** begin Available data **
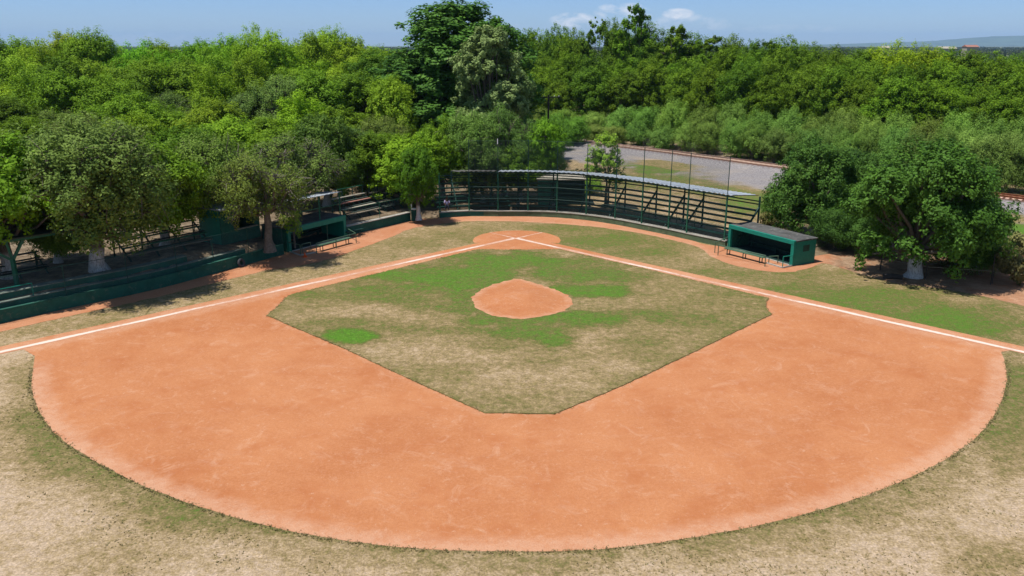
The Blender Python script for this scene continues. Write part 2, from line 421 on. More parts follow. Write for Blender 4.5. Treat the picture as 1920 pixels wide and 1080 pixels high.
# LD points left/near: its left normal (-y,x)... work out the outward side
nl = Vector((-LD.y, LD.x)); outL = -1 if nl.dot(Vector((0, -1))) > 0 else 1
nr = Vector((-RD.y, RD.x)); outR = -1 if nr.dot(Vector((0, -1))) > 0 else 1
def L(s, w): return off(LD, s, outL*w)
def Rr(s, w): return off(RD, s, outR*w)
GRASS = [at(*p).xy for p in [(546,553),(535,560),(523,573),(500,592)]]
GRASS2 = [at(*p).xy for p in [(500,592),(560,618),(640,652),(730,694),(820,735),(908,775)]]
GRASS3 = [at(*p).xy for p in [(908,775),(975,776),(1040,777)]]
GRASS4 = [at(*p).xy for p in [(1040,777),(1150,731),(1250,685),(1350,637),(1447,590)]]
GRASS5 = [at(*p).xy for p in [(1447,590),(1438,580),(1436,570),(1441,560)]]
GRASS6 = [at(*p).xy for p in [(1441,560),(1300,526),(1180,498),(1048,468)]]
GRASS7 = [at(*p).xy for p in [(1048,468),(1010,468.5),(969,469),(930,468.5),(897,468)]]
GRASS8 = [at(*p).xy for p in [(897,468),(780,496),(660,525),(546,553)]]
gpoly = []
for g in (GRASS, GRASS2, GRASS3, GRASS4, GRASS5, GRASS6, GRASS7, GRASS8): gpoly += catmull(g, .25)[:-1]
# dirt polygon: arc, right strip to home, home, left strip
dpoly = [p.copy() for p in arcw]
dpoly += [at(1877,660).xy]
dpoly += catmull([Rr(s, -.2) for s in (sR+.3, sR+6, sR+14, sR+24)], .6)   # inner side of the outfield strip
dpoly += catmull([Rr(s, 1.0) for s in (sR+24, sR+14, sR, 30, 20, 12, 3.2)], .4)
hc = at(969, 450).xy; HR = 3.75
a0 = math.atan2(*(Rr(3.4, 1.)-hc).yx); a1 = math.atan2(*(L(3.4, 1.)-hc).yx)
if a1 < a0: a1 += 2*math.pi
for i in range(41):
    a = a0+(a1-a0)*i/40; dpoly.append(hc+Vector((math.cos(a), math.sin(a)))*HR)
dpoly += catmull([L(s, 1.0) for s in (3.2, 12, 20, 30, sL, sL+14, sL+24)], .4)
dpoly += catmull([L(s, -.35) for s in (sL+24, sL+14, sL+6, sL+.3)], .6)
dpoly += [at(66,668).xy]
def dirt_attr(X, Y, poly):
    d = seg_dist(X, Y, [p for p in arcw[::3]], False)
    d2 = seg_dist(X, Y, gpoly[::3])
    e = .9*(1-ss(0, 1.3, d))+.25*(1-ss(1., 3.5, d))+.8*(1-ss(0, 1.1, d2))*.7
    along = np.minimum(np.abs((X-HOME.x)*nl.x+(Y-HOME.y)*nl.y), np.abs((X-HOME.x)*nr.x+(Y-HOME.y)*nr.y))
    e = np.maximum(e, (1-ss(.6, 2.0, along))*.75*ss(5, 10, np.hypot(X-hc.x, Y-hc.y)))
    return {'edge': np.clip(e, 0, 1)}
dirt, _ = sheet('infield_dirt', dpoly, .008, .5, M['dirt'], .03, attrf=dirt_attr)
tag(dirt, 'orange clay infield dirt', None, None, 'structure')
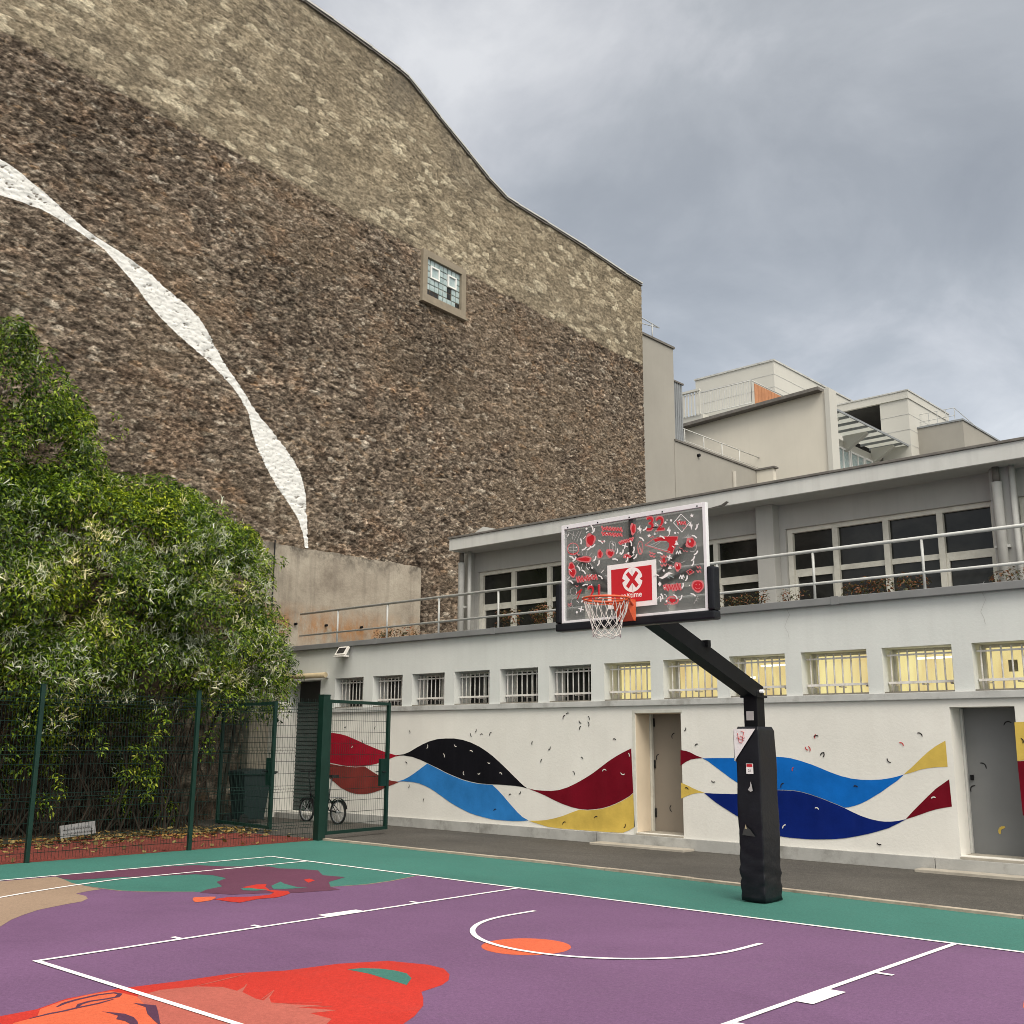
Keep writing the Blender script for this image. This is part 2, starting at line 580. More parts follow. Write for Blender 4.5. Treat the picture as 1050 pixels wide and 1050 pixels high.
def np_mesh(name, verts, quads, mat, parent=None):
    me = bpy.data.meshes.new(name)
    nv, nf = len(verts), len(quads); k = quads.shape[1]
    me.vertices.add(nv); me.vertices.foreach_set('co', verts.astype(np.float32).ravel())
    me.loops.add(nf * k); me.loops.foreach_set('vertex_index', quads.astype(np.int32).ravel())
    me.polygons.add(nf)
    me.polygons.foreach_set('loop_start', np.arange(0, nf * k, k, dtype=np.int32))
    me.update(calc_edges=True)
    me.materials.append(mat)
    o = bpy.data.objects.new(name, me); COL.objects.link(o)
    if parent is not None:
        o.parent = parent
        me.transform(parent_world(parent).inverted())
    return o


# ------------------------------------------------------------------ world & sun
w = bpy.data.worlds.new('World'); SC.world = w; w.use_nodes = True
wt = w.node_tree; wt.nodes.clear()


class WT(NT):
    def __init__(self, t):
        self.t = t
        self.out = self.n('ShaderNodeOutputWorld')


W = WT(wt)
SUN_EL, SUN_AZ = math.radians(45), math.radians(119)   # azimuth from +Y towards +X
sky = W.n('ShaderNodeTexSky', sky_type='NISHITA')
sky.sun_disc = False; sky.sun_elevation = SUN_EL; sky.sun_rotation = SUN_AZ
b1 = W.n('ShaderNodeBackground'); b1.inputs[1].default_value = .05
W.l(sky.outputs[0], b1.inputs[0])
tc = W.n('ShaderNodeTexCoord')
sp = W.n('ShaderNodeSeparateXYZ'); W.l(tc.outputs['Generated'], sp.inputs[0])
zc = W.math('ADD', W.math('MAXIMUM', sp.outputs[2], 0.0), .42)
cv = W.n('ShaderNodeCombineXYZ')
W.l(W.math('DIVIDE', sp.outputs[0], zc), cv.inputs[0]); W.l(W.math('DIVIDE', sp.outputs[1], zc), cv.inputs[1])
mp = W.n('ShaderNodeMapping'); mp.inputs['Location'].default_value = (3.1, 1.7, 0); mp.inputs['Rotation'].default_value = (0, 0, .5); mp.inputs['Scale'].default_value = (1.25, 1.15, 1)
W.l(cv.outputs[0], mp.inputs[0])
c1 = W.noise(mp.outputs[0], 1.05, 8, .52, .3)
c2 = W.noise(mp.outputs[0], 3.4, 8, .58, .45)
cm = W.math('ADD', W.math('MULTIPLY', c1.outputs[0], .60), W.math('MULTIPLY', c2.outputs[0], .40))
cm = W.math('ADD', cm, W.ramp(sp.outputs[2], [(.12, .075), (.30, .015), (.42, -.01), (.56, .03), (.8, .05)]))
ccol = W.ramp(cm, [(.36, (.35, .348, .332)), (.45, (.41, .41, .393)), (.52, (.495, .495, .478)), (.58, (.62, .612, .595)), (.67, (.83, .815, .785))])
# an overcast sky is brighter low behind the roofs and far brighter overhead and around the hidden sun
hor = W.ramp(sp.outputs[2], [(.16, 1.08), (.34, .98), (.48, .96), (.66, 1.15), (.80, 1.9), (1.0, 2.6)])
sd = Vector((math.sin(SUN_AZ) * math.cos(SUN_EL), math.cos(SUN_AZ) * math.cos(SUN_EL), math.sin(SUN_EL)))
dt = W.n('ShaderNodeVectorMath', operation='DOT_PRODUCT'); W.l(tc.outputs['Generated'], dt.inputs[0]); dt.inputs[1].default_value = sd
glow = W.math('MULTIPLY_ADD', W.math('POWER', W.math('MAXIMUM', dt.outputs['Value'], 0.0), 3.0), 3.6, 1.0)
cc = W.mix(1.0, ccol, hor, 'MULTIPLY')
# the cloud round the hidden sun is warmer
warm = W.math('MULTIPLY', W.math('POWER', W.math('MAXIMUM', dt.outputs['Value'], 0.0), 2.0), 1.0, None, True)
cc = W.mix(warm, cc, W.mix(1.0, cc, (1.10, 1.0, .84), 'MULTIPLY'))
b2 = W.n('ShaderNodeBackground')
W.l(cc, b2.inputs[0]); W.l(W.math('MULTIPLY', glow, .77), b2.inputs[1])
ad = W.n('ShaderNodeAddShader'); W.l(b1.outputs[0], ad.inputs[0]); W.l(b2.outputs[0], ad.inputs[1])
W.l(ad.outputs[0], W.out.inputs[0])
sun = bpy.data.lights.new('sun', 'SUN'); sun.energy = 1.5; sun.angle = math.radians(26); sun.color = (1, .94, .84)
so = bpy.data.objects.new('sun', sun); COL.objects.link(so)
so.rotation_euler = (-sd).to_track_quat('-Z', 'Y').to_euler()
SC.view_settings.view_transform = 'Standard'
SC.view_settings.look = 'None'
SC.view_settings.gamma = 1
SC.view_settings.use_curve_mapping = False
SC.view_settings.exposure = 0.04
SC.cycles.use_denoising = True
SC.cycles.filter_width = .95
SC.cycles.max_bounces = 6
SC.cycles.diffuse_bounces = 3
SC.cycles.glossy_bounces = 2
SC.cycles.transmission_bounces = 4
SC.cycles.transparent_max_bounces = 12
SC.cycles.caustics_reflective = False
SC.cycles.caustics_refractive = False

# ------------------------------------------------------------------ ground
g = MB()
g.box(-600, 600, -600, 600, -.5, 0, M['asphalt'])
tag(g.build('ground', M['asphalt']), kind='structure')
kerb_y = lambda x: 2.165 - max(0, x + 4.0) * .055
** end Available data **
* What is asked
From the listing above, collect every line that mentions the word "pixels".

* Written solution
The Blender Python script for this scene continues. Write part 2, from line 421 on. More parts follow. Write for Blender 4.5. Treat the picture as 1920 pixels wide and 1080 pixels high.
Keep writing the Blender script for this image. This is part 2, starting at line 580. More parts follow. Write for Blender 4.5. Treat the picture as 1050 pixels wide and 1050 pixels high.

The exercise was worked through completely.